Income from the trust is treated as the grantor’s income for income tax purposes. However, the grantor should be able to pay any additional income tax due with cash received from the trust under the note. The additional tax the grantor pays reduces the grantor’s estate – a phenomenon known colloquially as “tax burn.”
For example:
Assume a grantor sells stock in an S corporation worth $11 million to an IDIT in exchange for a 15-year promissory note. Before the sale, the grantor makes a $1.1 million cash gift to the trust. Assuming the sale takes place in December 2020 when the IRS-required interest rate for a note term greater than nine years is 1.31%, the trust would be required to make payments back to the grantor in the amount of $812,519 per year for 15 years. (Any period of time could be selected, but typically the period should be long enough to reduce the payments to an amount that could be fulfilled using normal distributions from the S corporation.) The net tax savings to the grantor depends on the appreciation rate of the stock during the term of the trust. If, for example, the stock and other investments in the IDIT grow at a rate of 10%, the assets received by the grantor’s heirs will be worth $24,728,956 (with the “cost” of the transaction being the $1.1 million gift). Using a 40% estate tax rate, this represents an estate tax saving of $9,451,582.

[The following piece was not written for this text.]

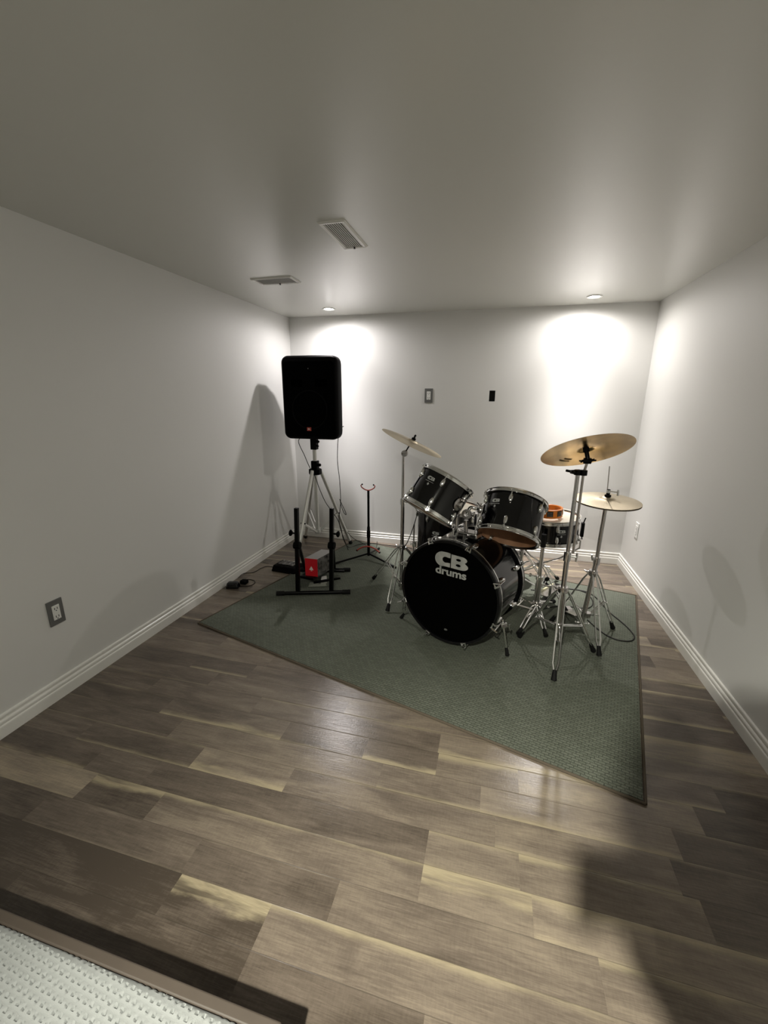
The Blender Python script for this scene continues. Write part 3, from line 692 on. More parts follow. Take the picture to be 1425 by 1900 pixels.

If the grantor decides that he or she does not want to continue to pay income tax on the earnings of the trust (which might happen either when the note is paid in full or when the assets inside the trust are about to be sold at a significant gain), the grantor can turn off the grantor trust status of the trust by waiving, disclaiming, or renouncing the power that caused the defect that resulted in the trust being treated as a grantor trust in the first place.
However, there is a potential trap for the unwary. In trusts where the grantor’s spouse has certain powers, it might not be possible for the grantor to turn off the grantor trust status if the spouse also does not waive or release his or her rights in the trust. Also, there might be an income tax gain if the remaining unpaid balance on the promissory note exceeds the tax basis of the assets inside the trust at the time the trust ceases to be a grantor trust.